By the Court.—Judgment and order affirmed.
This opinion will not be published. See Wis. Stat. Rule 809.23(1)(b)5.
[1] We note that the judgment of conviction is for first-degree reckless homicide, while armed; the complaint and information, however, charge the offense as party to a crime. The trial court did not instruct on party-to-a-crime liability, and the jury’s verdict states: “We, the Jury, find the defendant, Noel Davila, guilty of First[-]Degree Reckless Homicide as charged in the Information.” Obviously, therefore, certain technical defects are in this record. Neither party, however, has raised any issue related to these discrepancies. If either party deems it necessary to return to the trial court to amend the judgment, it may do so.
[2] Wisconsin JI—Criminal 830, provides:
830 PRIVILEGE: DEFENSE OF OTHERS: FORCE INTENDED OR LIKELY TO CAUSE DEATH OR GREAT BODILY HARM
Defense of others is an issue in this case. The law of defense of others allows a person to threaten or intentionally use force to defend another under certain circumstances.
The state must prove by evidence which satisfies you beyond a reasonable doubt that the defendant was not acting lawfully in defense of others.
The law allows the defendant to act in defense of others only if the defendant believed that there was an actual or imminent unlawful interference with the person of (name of third person), believed that (name of third person) was entitled to use or to threaten to use force in self-defense, and believed that the amount of force used or threatened by the defendant was necessary for the protection of (name of third person). The defendant may intentionally use or threaten force which is intended or likely to cause death or great bodily harm only if he believed that such force was necessary to prevent imminent death or great bodily harm to (name of third person).

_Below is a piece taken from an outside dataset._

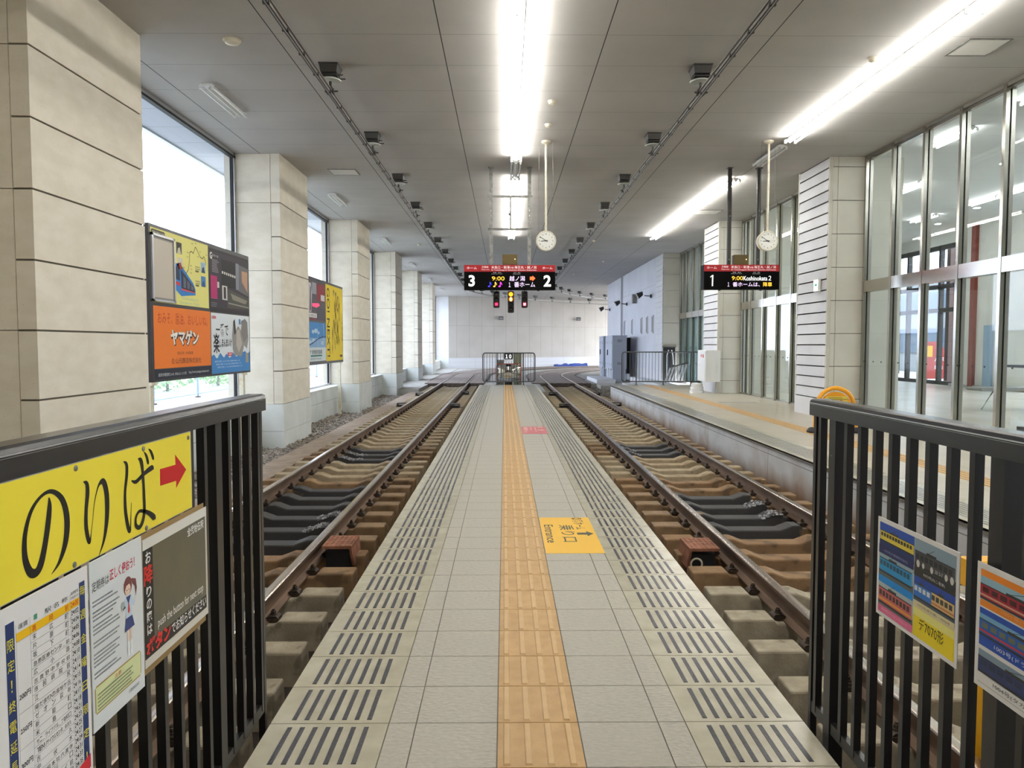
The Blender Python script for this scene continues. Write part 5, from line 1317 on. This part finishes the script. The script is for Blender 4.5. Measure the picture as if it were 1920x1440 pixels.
# ================================================================== billboards between the pillars
def billboard(y0,y1,z0,z1,label,posts,k_=1.0):
    t=empty('billboard',(0,0,0),label=label,cat='billboard')
    X=-4.35
    MB().bbox(X-0.06,X,y0,y1,z0,z1,0.006,mat('billboard_frame',(48,42,42),0.35),ax='x').build('frame',t)
    for y in posts: MB().box(X-0.10,X-0.03,y,y+0.09,GRAV-0.02,z1-0.5,'cream').box(X-0.04,X,y-0.03,y+0.12,z0-0.04,z0,'cream').build('post',t)
    b=MB(); return t,b,Canvas(b,(X,y0,z0),(0,k_,0),(0,0,1),0.0012)
t,b,C=billboard(9.25,12.83,0.946,2.905,'first billboard of four adverts, orange, yellow, black and blue-white, beyond the nearest pillar',(9.27,12.55),0.965)
C.rect(0.05,1.0,1.90,1.92,'ebe387',1)
C.poly([(0.09,1.835),(0.44,1.835),(0.46,1.85),(0.46,1.885),(0.44,1.90),(0.09,1.90),(0.07,1.885),(0.07,1.85)],'4a463c',2); C.text('万葉線沿線めぐりMAP',0.09,1.85,0.034,'e8e4c0',3,w=0.35)
C.line([(1.08,1.33),(1.08,1.42),(1.18,1.50),(1.22,1.62),(1.24,1.74),(1.30,1.76),(1.36,1.74),(1.44,1.84),(1.50,1.80),(1.60,1.72),(1.68,1.70),(1.74,1.74),(1.80,1.68),(1.80,1.62)],0.012,'4a4028',2)
for i,(u,v) in enumerate(((1.0,1.42),(1.0,1.5),(1.24,1.45),(1.26,1.5),(1.24,1.55),(1.14,1.66),(1.14,1.72),(1.30,1.86),(1.42,1.88),(1.5,1.70),(1.58,1.78),(1.66,1.60),(1.82,1.76),(1.05,1.36))): C.text(['高岡','末広','片原','坂下','急患','広小','志貴','市民','江尻','米島','吉久','伏木','庄川','越潟'][i],u,v,0.022,'5a5230',2,w=0.055)
C.disc(1.08,1.31,0.018,'c83828',3)
for (u,v,c1,c2) in ((0.80,1.68,'34302c','c8c4b0'),(0.82,1.48,'d8d0c0','a83838'),(1.62,1.50,'a8c4d8','30485c'),(1.62,1.30,'4a84c0','24507c')):
    C.rect(u,v,u+0.17,v+0.15,c1,2); C.poly([(u+0.02,v),(u+0.15,v),(u+0.11,v+0.09),(u+0.05,v+0.07)],c2,3); lines_of(C,u-0.20,u-0.03,v+0.07,2,0.03,0.014,'8a8458',2,int(u*100)); C.rect(u-0.20,v-0.01,u-0.08,v+0.015,'6a6440',2)
# tram drawing, front three-quarter view
def tp(pts,c,k): C.poly([(0.74+(u-0.62)*0.86,v+0.10) for u,v in pts],c,k)
tp([(0.62,1.10),(0.62,1.36),(0.66,1.44),(0.80,1.46),(1.32,1.22),(1.40,1.14),(1.40,1.06),(0.84,1.02)],'2f7ec8',2); tp([(0.64,1.24),(0.645,1.40),(0.79,1.41),(0.80,1.22)],'1c3048',3); tp([(0.84,1.38),(1.34,1.17),(1.37,1.10),(0.85,1.12)],'2c2834',3)
for q in range(3): tp([(0.92+0.15*q,1.14-0.005*q),(1.02+0.15*q,1.135-0.005*q),(1.02+0.15*q,1.26-0.05*q),(0.92+0.15*q,1.30-0.05*q)],'5c6478',4)
tp([(0.62,1.17),(0.80,1.15),(0.80,1.20),(0.62,1.21)],'c83844',4); tp([(0.84,1.10),(1.38,1.085),(1.38,1.10),(0.84,1.125)],'d04a58',4)
C.text('Welcome to',0.94,1.075,0.045,'a8cdb8',2,w=0.56); C.text('Doraemon Tram',0.88,1.018,0.04,'a8cdb8',2,w=0.66)
# silver framed empty notice case
C.rect(0.06,1.02,0.70,1.84,'cfcac2',6); C.rect(0.075,1.035,0.685,1.825,'8e8a84',7); C.rect(0.10,1.06,0.665,1.79,'c9beb0',8)
for (ua,va,ub,vb) in ((0.05,1.01,0.085,1.85),(0.68,1.01,0.71,1.85),(0.05,1.82,0.71,1.85),(0.05,1.01,0.71,1.035)): b.box(-4.350,-4.325,9.25+ua*0.965,9.25+ub*0.965,0.946+va,0.946+vb,'alu')
# dark museum style poster
C.rect(1.93,0.96,3.68,1.90,'2c2628',1); C.rect(1.95,1.02,3.66,1.86,'38323a',2)
C.rect(2.42,1.36,3.05,1.78,'1e1a1a',3); C.poly([(3.05,1.36),(3.66,1.28),(3.66,1.74),(3.05,1.78)],'6e6a6c',3); C.poly([(3.34,1.50),(3.62,1.34),(3.62,1.68),(3.34,1.68)],'c49a7c',4); C.rect(3.06,1.36,3.20,1.78,'848894',4)
for k in range(7): C.rect(2.44+0.09*k,1.56-0.004*k,2.50+0.09*k,1.60-0.004*k,'d8d4cc',4)
C.rect(1.98,1.16,2.24,1.50,'b8286c',3); C.rect(1.98,1.16,2.24,1.165,'e06aa0',4); C.rect(2.24,1.33,2.32,1.42,'d8d0cc',4)
C.rect(2.44,1.16,2.66,1.38,'d8d4d0',4); C.rect(2.50,1.18,2.60,1.36,'3a3030',5)
C.poly([(2.70,1.34),(3.66,1.24),(3.66,1.06),(2.66,1.04),(2.66,1.2)],'4e4c44',3); C.poly([(2.80,1.28),(3.6,1.20),(3.5,1.14),(2.9,1.18)],'8c8878',4); C.poly([(2.70,1.13),(3.66,1.10),(3.66,1.08),(2.70,1.11)],'9a968c',4)
C.text('G',1.96,1.74,0.10,'ece8e4',4,w=0.09,bold=0.03); C.text('ぎゃらりーくらの',2.06,1.78,0.04,'ece8e4',4,w=0.24); lines_of(C,2.04,2.34,1.74,9,0.022,0.008,'b0a8ac',4,5); lines_of(C,1.98,2.30,1.10,3,0.025,0.01,'8a8088',4,6)
# orange advert, mascot figures left out
C.rect(0.08,0.165,1.94,0.955,'ee7f2e',1)
C.text('おみそ、醤油、おいしいね。',0.20,0.735,0.15,'b83820',2,w=1.62,bold=-0.005)
for (du,dv,c,k,bd) in ((0.012,-0.014,'3a2a24',2,0.085),(0,0,'2c2622',3,0.075),(0,0,'f4f2ee',4,0.04)): C.text('ヤマゲン',0.56+du,0.46+dv,0.21,c,k,w=0.92,bold=bd)
C.text('安永元年  1772年創業',0.76,0.335,0.042,'5a3420',2,w=0.52); C.text('山元醸造株式会社',0.70,0.215,0.075,'4a2c1c',2,w=0.86); C.disc(0.62,0.25,0.035,'4a2c1c',2); C.disc(0.62,0.25,0.026,'ee7f2e',3); C.text('ヤ',0.62,0.235,0.03,'4a2c1c',4,'c')
C.rect(0.08,0.03,1.94,0.155,'2b2e3a',1); C.text('高岡市横田町2-6-8  0766-21-1111㈹',0.18,0.062,0.045,'dcdce0',2,w=0.86); C.text('http://www.yamagen-jouzou.com',1.12,0.062,0.045,'dcdce0',2,w=0.72)
# blue and white advert
C.rect(1.965,0.032,3.68,0.945,'e8eef2',1)
r=random.Random(4); top=[(1.965+1.715*k/30,0.30+0.03*math.sin(k*1.3)+r.uniform(-0.015,0.015)+0.04*(k>22)) for k in range(31)]
C.poly([(3.68,0.032),(1.965,0.032)][::-1]+top[::-1],'3f86c8',2) if False else C.poly(top+[(3.68,0.032),(1.965,0.032)][::1],'3f86c8',2)
C.text('KIRIN',2.0,0.855,0.045,'d03048',3,w=0.16,bold=0.03); C.text('一番で',2.15,0.60,0.19,'232427',3,w=0.52,bold=0.012); C.text('楽',2.04,0.34,0.30,'232427',3,w=0.25,bold=0.02); C.text('しまんまいけ',2.30,0.43,0.13,'232427',3,w=0.52,bold=0.02)
C.rect(3.16,0.80,3.24,0.885,'4a88b8',3); C.text('高岡',3.26,0.80,0.07,'2f6a9c',3,w=0.10)
C.poly([(2.86,0.40),(2.84,0.62),(2.90,0.84),(2.97,0.88),(3.02,0.70),(3.10,0.76),(3.16,0.76),(3.24,0.70),(3.34,0.86),(3.46,0.90),(3.58,0.84),(3.62,0.56),(3.54,0.40),(3.40,0.46),(3.30,0.30),(3.22,0.27),(3.08,0.30),(2.95,0.28)],'9c9894',3)
C.poly([(2.90,0.84),(2.97,0.88),(3.02,0.66),(2.94,0.62)],'3a3838',4); C.poly([(3.34,0.86),(3.46,0.90),(3.58,0.84),(3.60,0.60),(3.40,0.50),(3.26,0.64)],'84807c',4); C.poly([(3.05,0.70),(3.18,0.72),(3.30,0.48),(3.14,0.34),(3.02,0.46)],'c4bcb4',4)
C.rect(2.62,0.29,2.84,0.345,'d04858',3); C.text('一番搾り',2.64,0.30,0.035,'ffffff',4,w=0.18)
for k in range(3): C.text('高岡工場とともに歩む地域の味わいを',2.08+0.05*k,0.20-0.045*k,0.026,'dceaf6',3,w=1.10)
C.rect(3.47,0.17,3.60,0.33,'b0a48c',3)
b.build('advert',t)
t,b,C=billboard(16.5,20.2,0.949,2.945,'farther billboard with a tall yellow poster and a sea bridge advert',(16.6,19.95))
C.rect(0.05,1.02,1.76,1.92,'5c5458',1); C.poly([(0.1,1.2),(0.42,1.2),(0.5,1.6),(0.42,1.85),(0.2,1.85)],'c8c4c8',2); C.poly([(0.25,1.2),(0.40,1.25),(0.42,1.75),(0.33,1.80)],'6e6468',3); C.rect(0.95,1.48,1.70,1.88,'8a2c34',2); C.rect(1.3,1.50,1.68,1.64,'c8c8c8',3)
C.poly([(0.5,1.40),(1.1,1.43),(1.2,1.38),(0.9,1.32),(0.5,1.33)],lit('f0507a',0.4),4); C.rect(0.9,1.04,1.72,1.32,'504c54',3); C.rect(0.5,1.62,0.9,1.88,'9a9aa4',3); C.rect(0.08,1.08,0.9,1.18,'e4e0e0',4); C.text('広川精密工業',0.2,1.095,0.06,'302c30',5,w=0.6); C.rect(0.08,1.03,0.9,1.05,'a02838',4)
C.rect(0.05,0.08,1.76,0.98,'3f86c4',1); C.rect(0.05,0.40,1.76,0.62,'86aed4',2); C.rect(0.05,0.08,1.76,0.40,'dfe8ea',3)
for (u,v,rr) in ((0.3,0.52,0.12),(0.6,0.55,0.15),(1.4,0.5,0.14),(0.55,0.76,0.12),(0.8,0.78,0.15),(1.05,0.74,0.1)): C.disc(u,v,rr,'b8cfe6',2.5,18,rr*0.35)
C.line([(0.1,0.44),(0.5,0.50),(1.0,0.60),(1.4,0.645),(1.76,0.66)],0.03,'2c4c84',4); C.rect(0.95,0.42,0.97,0.86,'c8d4e0',4); C.rect(1.5,0.42,1.53,0.97,'d0dae4',4)
C.text('〒 新湊信用金庫',0.25,0.24,0.11,'303840',5,w=1.1,bold=0.01); C.rect(0.3,0.19,1.35,0.225,'2c7a6c',5); C.text('本店 射水市 TEL 0766-82-8222',0.3,0.115,0.05,'505860',5,w=1.0)
C.rect(1.79,0.06,3.66,1.94,'efd22a',1)
C.text('GO! NEXT!',1.90,1.86,0.28,'2a2418',3,w=1.70,rot=-PI/2,bold=0.01)
r=random.Random(12)
for k in range(46):
    u=r.uniform(2.45,3.25); v=r.uniform(0.5,1.8); l=r.uniform(0.10,0.42); w_=r.uniform(-0.08,0.08)
    C.brush([(u,v,0.004),(u+w_*0.5,v-l*0.4,r.uniform(0.02,0.075)),(u+w_,v-l,0.003)],r.choice(['3a3018','6e5a1c','a8882a','8a7020','4a3c14']),3+k%3,4)
for (u,v) in ((2.62,1.74),(2.85,1.70),(3.08,1.62)): C.disc(u,v,0.055,'caa850',6,16); C.brush([(u-0.06,v+0.02,0.01),(u,v+0.09,0.05),(u+0.06,v+0.01,0.01)],'2a2418',7,6)
C.text('イクゾ次',3.52,1.10,0.11,'4a3c14',3,w=0.55,rot=-PI/2); C.rect(3.30,0.14,3.58,0.20,'6e5a1c',3)
b.build('advert',t)
bpy.data.objects.remove(_fo, do_unlink=True)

In addition, the defendant's beliefs must have been reasonable. A belief may be reasonable, even though mistaken. In determining whether the defendant's beliefs were reasonable the standard is what a person of ordinary intelligence and prudence would have believed in the defendant's position under the circumstances that existed at the time of the alleged offense. The reasonableness of the defendant's beliefs must be determined from the standpoint of the defendant at the time of his acts and not from the viewpoint of the jury now.